**The input:**
>> start

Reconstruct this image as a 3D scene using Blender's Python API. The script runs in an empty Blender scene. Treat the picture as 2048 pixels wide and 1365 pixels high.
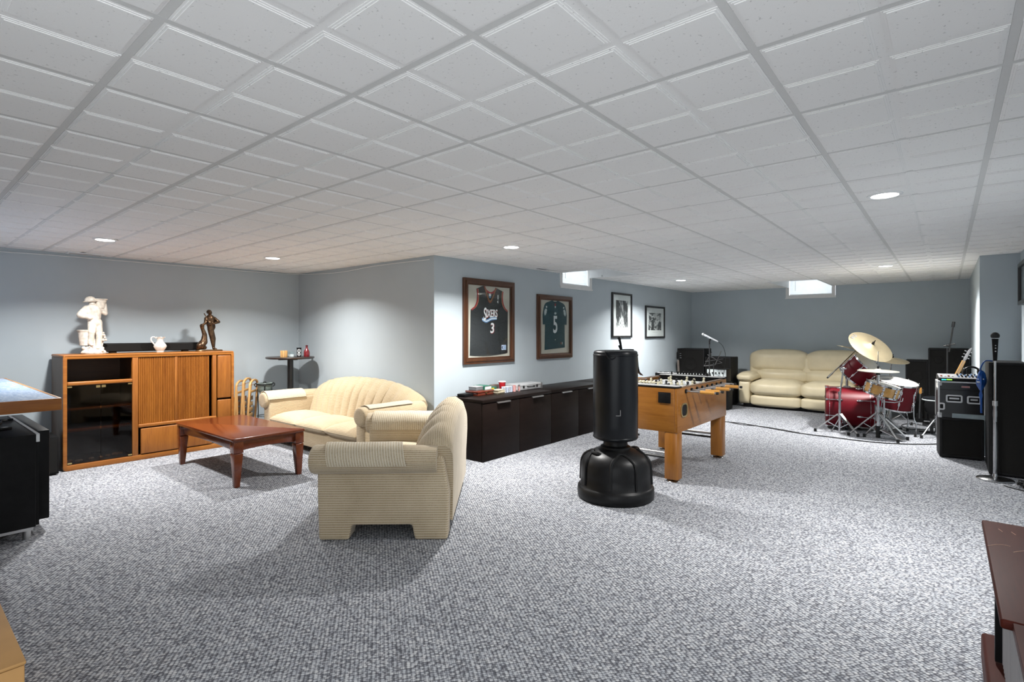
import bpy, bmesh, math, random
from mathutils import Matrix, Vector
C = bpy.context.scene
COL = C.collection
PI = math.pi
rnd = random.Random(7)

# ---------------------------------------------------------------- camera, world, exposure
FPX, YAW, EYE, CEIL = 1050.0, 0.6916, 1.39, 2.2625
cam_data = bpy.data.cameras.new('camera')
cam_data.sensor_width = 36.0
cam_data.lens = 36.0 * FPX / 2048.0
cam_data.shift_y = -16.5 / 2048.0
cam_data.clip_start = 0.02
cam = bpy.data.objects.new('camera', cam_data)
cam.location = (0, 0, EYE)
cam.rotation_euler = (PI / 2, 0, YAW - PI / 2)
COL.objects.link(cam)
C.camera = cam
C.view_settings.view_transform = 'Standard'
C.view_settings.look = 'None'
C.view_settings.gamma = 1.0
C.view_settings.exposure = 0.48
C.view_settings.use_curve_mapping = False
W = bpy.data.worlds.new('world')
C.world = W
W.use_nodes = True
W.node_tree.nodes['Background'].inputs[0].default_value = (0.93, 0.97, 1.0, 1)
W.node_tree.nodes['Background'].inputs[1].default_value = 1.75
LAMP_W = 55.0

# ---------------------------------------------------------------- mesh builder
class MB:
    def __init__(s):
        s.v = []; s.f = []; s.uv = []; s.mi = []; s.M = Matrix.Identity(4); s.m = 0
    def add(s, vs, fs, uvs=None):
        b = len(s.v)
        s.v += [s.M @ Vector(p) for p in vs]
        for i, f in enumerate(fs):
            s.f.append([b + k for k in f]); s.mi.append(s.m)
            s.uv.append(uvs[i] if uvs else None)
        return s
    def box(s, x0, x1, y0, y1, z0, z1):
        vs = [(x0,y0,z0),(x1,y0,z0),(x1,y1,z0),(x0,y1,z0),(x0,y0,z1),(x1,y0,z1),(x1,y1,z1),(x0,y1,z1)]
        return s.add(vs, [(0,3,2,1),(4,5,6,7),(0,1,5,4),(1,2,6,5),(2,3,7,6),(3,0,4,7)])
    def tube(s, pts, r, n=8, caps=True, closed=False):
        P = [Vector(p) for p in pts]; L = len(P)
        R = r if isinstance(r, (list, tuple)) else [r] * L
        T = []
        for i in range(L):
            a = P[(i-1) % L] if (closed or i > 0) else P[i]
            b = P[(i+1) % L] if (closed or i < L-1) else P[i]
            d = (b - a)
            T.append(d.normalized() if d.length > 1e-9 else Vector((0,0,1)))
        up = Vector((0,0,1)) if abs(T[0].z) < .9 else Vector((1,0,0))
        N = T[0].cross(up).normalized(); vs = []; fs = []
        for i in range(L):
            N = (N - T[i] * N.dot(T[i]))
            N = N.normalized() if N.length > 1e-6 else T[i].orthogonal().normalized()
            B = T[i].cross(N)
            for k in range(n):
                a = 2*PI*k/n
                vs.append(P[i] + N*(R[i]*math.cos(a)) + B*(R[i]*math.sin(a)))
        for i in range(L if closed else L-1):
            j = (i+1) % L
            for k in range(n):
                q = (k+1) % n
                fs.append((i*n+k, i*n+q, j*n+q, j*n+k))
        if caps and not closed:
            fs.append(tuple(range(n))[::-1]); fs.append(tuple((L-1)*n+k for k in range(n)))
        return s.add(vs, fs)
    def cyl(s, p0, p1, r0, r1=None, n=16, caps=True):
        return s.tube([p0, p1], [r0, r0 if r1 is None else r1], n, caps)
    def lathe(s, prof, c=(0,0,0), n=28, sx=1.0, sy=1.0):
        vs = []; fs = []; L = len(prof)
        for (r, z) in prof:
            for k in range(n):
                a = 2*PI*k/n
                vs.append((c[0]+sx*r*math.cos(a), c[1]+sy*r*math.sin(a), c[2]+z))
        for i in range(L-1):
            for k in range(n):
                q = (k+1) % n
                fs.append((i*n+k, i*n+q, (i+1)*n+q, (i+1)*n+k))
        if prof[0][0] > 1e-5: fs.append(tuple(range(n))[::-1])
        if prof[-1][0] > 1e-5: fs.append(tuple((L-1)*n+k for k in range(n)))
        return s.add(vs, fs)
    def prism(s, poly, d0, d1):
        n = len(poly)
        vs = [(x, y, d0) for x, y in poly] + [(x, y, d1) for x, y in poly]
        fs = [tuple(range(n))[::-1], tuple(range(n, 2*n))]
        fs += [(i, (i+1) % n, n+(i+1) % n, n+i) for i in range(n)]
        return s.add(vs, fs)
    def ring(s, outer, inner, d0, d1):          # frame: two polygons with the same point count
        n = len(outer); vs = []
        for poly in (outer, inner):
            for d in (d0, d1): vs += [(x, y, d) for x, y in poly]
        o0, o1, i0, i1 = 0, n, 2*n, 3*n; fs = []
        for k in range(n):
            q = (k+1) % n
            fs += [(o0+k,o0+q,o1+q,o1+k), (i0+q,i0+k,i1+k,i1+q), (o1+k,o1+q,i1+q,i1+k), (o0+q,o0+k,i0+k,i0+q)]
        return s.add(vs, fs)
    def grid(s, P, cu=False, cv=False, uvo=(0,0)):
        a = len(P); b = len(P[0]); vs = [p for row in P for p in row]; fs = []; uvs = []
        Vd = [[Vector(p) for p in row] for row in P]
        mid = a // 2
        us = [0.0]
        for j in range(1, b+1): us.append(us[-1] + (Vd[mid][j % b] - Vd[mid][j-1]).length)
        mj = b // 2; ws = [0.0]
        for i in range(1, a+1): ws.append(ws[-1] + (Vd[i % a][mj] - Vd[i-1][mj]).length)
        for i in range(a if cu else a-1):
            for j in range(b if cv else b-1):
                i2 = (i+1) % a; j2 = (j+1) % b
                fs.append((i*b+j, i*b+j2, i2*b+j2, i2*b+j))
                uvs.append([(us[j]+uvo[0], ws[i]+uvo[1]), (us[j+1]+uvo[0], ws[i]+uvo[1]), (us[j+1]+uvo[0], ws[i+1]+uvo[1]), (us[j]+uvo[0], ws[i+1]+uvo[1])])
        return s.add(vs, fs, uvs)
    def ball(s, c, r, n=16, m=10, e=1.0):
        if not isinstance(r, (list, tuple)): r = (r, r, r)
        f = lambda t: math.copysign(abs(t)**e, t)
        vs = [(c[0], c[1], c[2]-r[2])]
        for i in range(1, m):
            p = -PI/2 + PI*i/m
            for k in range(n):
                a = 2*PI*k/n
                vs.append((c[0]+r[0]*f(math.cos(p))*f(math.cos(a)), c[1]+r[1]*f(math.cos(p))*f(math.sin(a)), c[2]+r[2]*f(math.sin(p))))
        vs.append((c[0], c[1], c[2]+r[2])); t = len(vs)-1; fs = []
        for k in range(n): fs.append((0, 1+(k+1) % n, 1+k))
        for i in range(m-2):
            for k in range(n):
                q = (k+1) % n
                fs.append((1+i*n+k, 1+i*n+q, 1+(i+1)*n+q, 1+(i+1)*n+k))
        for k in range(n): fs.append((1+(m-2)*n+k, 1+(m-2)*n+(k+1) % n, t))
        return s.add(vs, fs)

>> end
>> start

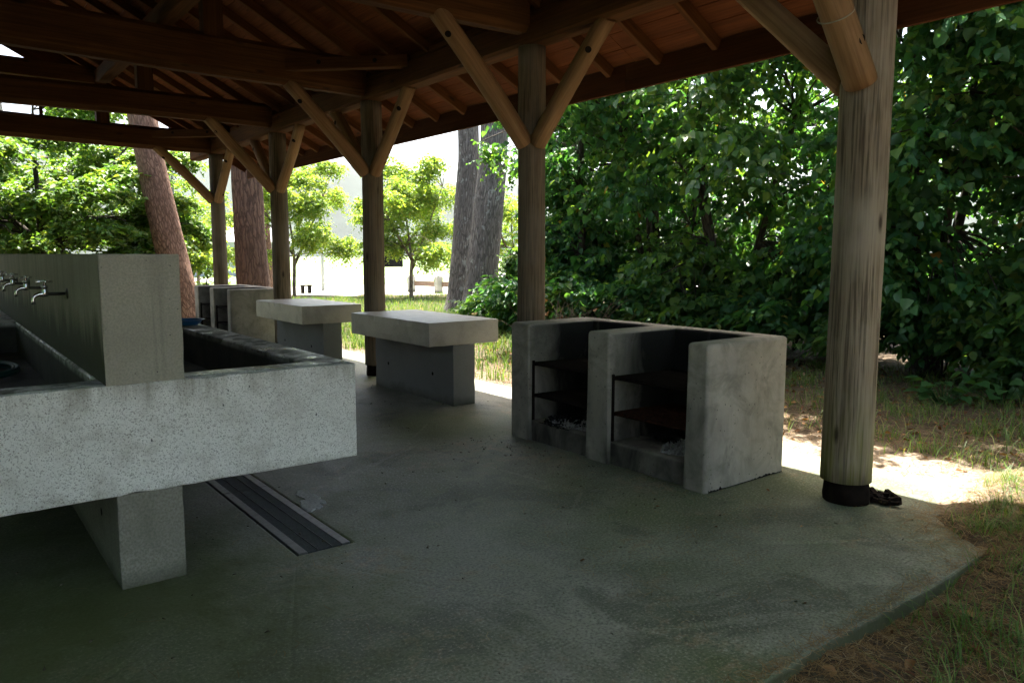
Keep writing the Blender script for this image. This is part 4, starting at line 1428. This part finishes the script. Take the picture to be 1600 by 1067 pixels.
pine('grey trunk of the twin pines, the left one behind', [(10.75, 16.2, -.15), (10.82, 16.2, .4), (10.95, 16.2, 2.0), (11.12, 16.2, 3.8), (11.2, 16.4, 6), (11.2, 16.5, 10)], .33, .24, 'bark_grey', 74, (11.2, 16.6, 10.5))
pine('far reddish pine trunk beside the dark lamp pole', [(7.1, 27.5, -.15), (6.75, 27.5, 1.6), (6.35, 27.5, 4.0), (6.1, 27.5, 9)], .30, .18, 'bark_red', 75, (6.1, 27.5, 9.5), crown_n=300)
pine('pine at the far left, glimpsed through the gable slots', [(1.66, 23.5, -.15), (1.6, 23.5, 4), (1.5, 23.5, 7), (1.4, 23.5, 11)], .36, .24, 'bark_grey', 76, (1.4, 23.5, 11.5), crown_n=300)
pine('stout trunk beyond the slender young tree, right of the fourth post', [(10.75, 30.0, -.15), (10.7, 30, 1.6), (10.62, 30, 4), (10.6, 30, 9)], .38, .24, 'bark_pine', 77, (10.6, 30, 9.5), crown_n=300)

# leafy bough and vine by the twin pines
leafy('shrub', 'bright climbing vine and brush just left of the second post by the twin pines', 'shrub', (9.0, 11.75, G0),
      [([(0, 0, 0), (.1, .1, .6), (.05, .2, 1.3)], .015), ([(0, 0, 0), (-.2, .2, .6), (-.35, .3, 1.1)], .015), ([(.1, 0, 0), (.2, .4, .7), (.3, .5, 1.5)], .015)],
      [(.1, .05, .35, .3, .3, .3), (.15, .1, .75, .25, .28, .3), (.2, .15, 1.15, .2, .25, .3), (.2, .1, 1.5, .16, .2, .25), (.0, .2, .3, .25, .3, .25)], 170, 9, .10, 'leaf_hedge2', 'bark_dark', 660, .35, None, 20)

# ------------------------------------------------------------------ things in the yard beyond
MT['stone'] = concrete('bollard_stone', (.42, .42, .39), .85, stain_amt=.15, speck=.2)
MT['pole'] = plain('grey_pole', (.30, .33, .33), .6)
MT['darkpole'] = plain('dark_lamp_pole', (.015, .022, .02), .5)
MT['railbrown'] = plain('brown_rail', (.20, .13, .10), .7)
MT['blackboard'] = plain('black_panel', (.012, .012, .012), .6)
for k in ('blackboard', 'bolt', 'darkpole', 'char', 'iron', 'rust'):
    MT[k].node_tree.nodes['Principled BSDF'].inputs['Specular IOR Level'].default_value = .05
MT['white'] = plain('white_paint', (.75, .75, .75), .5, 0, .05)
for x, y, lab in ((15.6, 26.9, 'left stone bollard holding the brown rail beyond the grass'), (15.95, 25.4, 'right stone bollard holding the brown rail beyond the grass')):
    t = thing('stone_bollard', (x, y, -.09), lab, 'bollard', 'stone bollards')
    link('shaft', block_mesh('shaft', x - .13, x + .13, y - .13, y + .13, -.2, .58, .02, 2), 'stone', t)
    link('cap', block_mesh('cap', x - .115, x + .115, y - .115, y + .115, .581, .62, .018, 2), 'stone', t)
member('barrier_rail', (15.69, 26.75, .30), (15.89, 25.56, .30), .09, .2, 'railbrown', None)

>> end
>> start

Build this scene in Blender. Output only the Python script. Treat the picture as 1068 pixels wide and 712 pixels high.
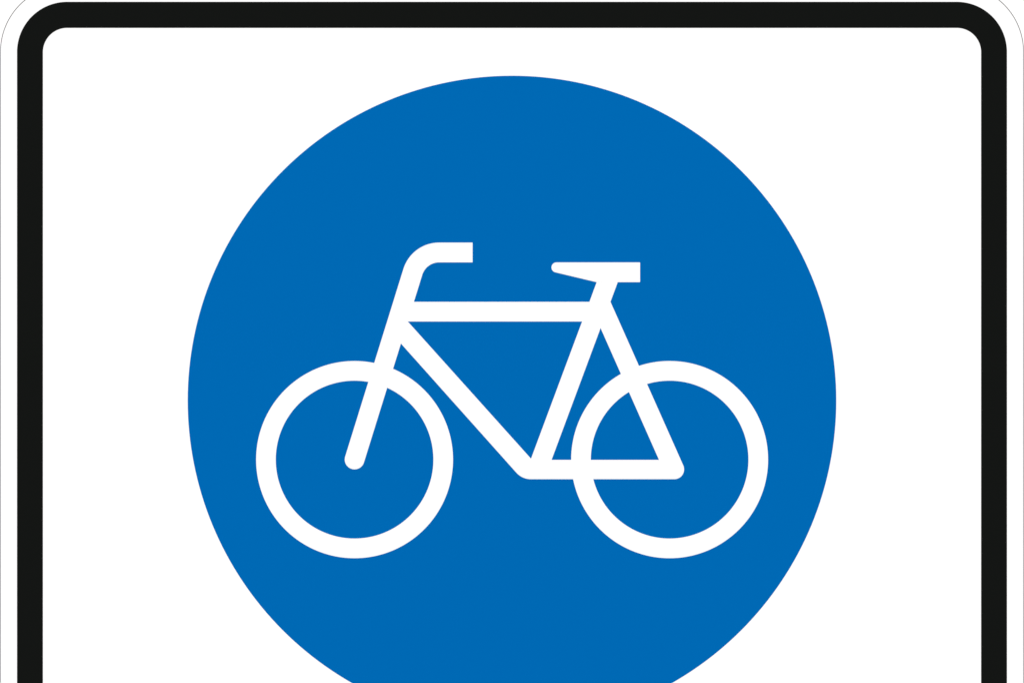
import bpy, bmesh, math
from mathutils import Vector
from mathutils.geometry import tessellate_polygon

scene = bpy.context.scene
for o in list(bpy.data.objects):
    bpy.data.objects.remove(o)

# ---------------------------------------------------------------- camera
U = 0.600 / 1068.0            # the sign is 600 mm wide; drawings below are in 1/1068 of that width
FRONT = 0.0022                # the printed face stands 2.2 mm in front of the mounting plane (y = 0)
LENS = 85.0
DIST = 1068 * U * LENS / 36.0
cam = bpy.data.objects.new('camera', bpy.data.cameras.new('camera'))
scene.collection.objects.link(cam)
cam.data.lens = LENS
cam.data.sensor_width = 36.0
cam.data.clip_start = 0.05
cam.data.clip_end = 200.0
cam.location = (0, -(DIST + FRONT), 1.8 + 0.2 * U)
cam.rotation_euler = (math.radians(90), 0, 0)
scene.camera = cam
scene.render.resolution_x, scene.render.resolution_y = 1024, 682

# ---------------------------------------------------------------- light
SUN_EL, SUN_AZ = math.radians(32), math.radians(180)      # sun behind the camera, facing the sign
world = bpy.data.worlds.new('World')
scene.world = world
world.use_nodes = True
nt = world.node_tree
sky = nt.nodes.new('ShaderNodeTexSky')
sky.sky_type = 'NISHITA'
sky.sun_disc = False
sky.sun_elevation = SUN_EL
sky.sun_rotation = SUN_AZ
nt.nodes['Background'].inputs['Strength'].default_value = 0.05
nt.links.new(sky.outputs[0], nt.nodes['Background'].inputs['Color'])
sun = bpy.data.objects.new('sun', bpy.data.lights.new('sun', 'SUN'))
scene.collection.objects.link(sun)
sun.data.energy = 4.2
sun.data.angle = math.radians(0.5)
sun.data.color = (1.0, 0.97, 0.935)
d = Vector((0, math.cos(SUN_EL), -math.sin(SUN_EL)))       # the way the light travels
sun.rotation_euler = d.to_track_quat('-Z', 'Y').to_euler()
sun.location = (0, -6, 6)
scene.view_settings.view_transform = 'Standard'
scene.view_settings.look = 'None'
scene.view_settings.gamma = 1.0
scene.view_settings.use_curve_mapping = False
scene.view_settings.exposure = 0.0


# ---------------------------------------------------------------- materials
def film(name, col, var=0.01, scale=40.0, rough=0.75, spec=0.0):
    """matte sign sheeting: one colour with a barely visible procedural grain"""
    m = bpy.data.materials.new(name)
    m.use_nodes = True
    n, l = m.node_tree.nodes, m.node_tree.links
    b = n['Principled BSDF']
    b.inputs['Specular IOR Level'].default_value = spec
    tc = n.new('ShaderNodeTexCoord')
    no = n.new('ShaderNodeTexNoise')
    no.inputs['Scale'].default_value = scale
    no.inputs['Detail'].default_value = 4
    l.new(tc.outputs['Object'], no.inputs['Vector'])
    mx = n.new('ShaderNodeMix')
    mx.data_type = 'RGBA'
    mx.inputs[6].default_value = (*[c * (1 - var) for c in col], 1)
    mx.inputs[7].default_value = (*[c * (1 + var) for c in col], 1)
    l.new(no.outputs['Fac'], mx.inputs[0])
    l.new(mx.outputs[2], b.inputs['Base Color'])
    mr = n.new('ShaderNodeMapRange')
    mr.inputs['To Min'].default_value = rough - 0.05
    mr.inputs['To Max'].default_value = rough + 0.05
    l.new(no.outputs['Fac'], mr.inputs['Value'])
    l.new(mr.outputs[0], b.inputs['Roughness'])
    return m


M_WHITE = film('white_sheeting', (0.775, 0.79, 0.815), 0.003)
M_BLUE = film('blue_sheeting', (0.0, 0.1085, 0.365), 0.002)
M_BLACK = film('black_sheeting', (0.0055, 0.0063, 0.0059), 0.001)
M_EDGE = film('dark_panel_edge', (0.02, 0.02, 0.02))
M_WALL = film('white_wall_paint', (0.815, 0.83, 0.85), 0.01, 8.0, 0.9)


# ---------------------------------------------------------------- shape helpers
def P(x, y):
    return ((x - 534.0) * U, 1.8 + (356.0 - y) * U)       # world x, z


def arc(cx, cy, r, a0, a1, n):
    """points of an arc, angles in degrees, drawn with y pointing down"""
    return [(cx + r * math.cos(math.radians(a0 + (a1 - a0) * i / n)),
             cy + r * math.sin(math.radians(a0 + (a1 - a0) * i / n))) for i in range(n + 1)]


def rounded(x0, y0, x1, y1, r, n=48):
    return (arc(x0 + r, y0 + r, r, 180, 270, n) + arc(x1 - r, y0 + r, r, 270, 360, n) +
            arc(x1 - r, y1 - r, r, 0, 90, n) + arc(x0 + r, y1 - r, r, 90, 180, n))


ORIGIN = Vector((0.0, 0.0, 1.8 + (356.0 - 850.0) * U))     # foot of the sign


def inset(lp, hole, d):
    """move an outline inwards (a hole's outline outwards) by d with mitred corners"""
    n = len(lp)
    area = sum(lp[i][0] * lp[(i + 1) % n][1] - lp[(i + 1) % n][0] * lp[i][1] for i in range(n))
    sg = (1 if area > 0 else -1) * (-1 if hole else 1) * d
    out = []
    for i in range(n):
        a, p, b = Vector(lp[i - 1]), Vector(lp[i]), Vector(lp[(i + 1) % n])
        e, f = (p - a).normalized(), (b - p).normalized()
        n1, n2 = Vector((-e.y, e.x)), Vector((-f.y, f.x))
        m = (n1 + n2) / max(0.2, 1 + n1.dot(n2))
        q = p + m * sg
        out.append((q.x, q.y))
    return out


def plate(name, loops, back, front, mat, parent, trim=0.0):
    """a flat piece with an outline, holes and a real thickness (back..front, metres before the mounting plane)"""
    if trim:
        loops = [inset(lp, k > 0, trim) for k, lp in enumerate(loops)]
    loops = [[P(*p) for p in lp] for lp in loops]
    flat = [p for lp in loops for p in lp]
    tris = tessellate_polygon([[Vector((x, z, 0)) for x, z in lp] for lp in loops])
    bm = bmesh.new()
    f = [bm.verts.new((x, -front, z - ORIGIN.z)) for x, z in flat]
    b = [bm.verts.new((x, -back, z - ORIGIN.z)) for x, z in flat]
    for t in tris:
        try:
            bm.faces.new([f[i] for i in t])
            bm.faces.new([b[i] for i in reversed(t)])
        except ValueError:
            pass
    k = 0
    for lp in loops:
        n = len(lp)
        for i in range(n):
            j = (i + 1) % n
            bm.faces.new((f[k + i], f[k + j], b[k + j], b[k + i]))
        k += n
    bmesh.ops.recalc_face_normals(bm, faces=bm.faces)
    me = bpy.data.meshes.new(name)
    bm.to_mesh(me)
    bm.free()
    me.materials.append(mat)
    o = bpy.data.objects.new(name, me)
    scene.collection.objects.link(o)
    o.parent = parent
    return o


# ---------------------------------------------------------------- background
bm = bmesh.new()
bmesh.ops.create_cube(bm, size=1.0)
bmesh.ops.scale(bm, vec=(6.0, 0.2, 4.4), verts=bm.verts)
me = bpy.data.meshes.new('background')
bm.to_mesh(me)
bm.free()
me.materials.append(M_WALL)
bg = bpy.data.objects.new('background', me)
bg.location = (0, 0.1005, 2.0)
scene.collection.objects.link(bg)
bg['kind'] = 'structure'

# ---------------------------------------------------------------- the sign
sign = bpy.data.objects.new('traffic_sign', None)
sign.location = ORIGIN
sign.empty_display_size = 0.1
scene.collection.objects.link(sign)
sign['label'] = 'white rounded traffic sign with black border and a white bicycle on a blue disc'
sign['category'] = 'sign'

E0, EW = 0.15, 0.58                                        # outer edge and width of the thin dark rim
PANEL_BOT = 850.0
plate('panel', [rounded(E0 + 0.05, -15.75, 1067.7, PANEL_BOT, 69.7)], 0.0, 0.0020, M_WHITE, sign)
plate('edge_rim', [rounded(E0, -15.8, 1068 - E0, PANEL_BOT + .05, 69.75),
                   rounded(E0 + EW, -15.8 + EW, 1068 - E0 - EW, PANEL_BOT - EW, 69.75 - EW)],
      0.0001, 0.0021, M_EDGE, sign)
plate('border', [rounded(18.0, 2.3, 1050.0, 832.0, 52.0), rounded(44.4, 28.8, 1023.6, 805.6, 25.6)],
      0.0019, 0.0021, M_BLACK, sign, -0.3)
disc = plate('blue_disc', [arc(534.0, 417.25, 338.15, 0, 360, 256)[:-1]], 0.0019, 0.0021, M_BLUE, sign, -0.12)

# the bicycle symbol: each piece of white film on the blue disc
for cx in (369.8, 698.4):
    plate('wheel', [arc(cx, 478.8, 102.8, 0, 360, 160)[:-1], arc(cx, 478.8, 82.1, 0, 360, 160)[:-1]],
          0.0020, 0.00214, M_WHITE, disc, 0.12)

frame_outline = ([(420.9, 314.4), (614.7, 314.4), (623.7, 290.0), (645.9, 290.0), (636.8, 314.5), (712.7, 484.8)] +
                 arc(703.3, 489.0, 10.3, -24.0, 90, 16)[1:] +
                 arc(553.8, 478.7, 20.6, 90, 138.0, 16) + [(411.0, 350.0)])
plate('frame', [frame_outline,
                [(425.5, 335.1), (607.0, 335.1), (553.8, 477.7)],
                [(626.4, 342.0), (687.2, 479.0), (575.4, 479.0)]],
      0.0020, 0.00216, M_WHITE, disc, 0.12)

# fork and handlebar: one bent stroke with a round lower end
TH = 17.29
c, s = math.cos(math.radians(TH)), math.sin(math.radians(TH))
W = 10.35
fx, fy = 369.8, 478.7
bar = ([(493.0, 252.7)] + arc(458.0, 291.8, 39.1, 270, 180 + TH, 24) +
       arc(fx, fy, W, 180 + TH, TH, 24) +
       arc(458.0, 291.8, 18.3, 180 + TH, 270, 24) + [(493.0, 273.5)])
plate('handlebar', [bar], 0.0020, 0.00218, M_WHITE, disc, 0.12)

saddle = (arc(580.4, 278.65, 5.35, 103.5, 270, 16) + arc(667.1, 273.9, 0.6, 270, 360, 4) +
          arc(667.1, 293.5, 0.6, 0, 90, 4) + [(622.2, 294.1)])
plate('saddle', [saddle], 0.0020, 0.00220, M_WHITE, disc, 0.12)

>> end

**What needs to be done:**
Show all lines in the entries above where the string "image" appears.

**Solution to this problem:**
Reconstruct this image as a 3D scene using Blender's Python API. The script runs in an empty Blender scene. Treat the picture as 2048 pixels wide and 1365 pixels high.
Keep writing the Blender script for this image. This is part 4, starting at line 1428. This part finishes the script. Take the picture to be 1600 by 1067 pixels.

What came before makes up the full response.